La noticia es alarmante: el 90 por ciento de los chicos de la calle de entre 12 y 16 años son drogadictos, según el Programa de Atención Integral a los Niños, Niñas y Adolescentes en Calle (Proinac). Esta situación es el resultado de largos años de militancia en la irresponsabilidad por parte de varios sectores del país.
Las respuestas públicas y privadas que se dieron fueron o insuficientes o inadecuadas. Han carecido de atractivos suficientes como para convencerlos a abandonar sus espacios habituales, admitiendo ser albergados en las casas habilitadas para ello y sometiéndose a un régimen de reeducación formal.
Es muy probable que el fracaso parcial -porque hay que admitir que una porción de los que anteriormente formaban parte de los grupos que sobrevivían en las calles y avenidas, hoy están en vías de reinserción en los esquemas de la sociedad- se deba a que la comunicación con los que viven en situación de calle no se dio dentro de los parámetros culturales en los que se mueven los destinatarios del trabajo gubernamental.
Siendo un grupo altamente sensible e inmerso en códigos que están más próximos a lo delictivo antes que a las normas generalmente aceptadas por las comunidades, el tratamiento que requieren los niños de la calle no puede guiarse por patrones tradicionales perimidos. Esa realidad requiere un abordaje multidisciplinario, cuyo componente principal siempre tiene que ser la reinserción social de los niños y los adolescentes.
La irrupción del crac -droga fabricada a partir de residuos de cocaína degradados al máximo en mezcla con químicos de alto poder destructor- en los sectores sociales más desprotegidos supone un deterioro mucho más rápido del espíritu de los que se enredan en su telaraña. Llamado también la “droga de los pobres”, por ser de bajo costo en el mercado, su efecto destructivo en el consumidor no solo es acelerado sino demoledor.
Las favelas de Río de Janeiro -donde del 80 al 90 por ciento de los jóvenes son cracdependientes- han vivido espeluznantes experiencias con los adictos a la sustancia, que proporciona un intenso éxtasis de 15 minutos al drogadicto, que ya solo vive pendiente de su dosis y es capaz de cometer hasta un crimen con tal de satisfacer el reclamo brutal de su cuerpo.

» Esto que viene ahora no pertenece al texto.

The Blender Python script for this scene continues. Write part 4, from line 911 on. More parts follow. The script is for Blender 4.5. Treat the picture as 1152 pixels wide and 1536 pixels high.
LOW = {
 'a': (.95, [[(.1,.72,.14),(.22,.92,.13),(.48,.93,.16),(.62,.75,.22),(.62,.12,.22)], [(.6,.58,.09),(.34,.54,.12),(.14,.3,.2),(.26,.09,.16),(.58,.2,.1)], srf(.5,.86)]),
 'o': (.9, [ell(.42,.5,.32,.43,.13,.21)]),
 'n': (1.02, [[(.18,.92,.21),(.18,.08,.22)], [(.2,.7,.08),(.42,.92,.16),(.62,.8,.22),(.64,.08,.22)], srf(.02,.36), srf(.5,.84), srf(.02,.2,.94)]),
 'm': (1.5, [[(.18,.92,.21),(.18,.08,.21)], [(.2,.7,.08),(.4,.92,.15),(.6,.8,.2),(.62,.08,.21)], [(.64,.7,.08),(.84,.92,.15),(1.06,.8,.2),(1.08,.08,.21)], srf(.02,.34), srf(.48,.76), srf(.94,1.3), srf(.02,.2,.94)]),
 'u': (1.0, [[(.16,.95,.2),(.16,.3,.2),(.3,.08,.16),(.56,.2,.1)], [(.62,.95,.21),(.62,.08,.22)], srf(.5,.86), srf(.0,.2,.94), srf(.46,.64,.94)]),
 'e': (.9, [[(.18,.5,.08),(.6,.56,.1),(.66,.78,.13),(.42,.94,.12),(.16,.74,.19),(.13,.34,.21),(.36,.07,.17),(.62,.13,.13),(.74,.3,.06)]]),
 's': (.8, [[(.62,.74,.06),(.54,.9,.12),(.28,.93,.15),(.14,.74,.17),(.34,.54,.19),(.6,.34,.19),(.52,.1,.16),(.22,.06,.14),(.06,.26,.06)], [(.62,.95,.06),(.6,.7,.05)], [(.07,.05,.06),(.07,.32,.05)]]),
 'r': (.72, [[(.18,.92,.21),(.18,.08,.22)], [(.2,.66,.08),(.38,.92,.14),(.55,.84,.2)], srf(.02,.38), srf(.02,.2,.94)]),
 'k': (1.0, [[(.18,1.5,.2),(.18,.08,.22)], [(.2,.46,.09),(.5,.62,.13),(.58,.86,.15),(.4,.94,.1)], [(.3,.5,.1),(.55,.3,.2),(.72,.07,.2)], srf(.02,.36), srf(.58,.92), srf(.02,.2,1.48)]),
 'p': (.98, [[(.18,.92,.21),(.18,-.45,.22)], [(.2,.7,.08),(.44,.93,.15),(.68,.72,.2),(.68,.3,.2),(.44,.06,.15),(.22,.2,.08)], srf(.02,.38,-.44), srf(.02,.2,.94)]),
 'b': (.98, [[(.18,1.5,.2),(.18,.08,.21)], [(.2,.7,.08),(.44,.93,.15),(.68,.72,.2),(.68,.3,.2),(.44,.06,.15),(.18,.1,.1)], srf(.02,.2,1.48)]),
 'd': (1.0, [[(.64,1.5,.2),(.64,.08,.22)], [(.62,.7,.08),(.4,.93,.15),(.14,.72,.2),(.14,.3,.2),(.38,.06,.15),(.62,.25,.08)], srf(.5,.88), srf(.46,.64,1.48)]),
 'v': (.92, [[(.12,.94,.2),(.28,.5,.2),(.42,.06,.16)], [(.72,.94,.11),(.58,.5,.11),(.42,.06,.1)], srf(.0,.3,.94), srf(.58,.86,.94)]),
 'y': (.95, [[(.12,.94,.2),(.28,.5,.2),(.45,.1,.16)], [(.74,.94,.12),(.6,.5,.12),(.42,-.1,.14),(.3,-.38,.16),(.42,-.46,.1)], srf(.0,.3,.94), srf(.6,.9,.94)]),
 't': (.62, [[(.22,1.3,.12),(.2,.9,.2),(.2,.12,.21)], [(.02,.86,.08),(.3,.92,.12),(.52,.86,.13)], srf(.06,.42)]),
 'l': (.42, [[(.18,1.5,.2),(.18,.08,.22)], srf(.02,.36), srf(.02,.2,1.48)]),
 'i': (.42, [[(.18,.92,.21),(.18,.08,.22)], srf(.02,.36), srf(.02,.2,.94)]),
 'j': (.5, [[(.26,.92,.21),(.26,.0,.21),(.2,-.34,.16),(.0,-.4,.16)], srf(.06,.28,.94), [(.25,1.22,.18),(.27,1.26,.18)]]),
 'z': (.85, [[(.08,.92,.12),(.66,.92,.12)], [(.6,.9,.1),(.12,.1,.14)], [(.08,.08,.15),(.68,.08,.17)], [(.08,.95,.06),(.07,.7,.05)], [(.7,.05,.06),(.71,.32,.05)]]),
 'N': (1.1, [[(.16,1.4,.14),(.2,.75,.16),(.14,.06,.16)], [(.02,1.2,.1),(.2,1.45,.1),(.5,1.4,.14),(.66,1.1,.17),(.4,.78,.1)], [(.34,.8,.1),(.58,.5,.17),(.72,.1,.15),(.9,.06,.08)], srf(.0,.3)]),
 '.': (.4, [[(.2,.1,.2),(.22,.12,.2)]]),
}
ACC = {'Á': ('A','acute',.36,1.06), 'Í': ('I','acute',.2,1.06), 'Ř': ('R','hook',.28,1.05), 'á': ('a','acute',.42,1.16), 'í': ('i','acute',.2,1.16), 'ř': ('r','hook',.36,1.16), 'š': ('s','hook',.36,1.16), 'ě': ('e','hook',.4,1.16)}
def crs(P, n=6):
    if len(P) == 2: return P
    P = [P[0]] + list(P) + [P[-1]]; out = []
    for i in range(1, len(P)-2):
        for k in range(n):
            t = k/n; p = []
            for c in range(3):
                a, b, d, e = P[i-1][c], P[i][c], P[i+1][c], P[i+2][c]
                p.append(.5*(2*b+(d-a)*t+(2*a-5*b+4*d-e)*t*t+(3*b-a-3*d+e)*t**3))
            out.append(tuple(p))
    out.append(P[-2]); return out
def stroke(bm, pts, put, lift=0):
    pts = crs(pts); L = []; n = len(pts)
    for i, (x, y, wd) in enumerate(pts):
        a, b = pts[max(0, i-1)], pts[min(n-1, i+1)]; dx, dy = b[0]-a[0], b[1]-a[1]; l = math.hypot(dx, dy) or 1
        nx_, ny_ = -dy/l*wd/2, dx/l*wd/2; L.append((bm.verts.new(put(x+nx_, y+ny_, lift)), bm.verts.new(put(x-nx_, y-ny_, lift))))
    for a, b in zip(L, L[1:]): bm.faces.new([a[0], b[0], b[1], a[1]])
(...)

Lo que se conoce de afuera y lo que se experimenta en nuestras calles -Asunción y Ciudad del Este sobre todo- tienen que mover a las autoridades y a las organizaciones no gubernamentales que cooperan en el sector, a buscar soluciones de fondo que no solamente contemplen la atención a los afectados por el drama, sino también la educación, la prevención y la represión.
Un eslabón que debe ser cortado es el que une a los traficantes y distribuidores con policías corruptos. Si las fuerzas del orden no fueran tan venales, no habría tanto crac disponible. A menudo, la Policía revictimiza a los consumidores mientras cobra protección a los narcotraficantes.
El Estado, a través de sus instituciones pertinentes, está en la obligación de estructurar políticas eficaces que involucren a todos los actores sociales. El argumento más sólido para que lo haga es que los drogadictos inciden dramáticamente en el nivel de inseguridad de la población.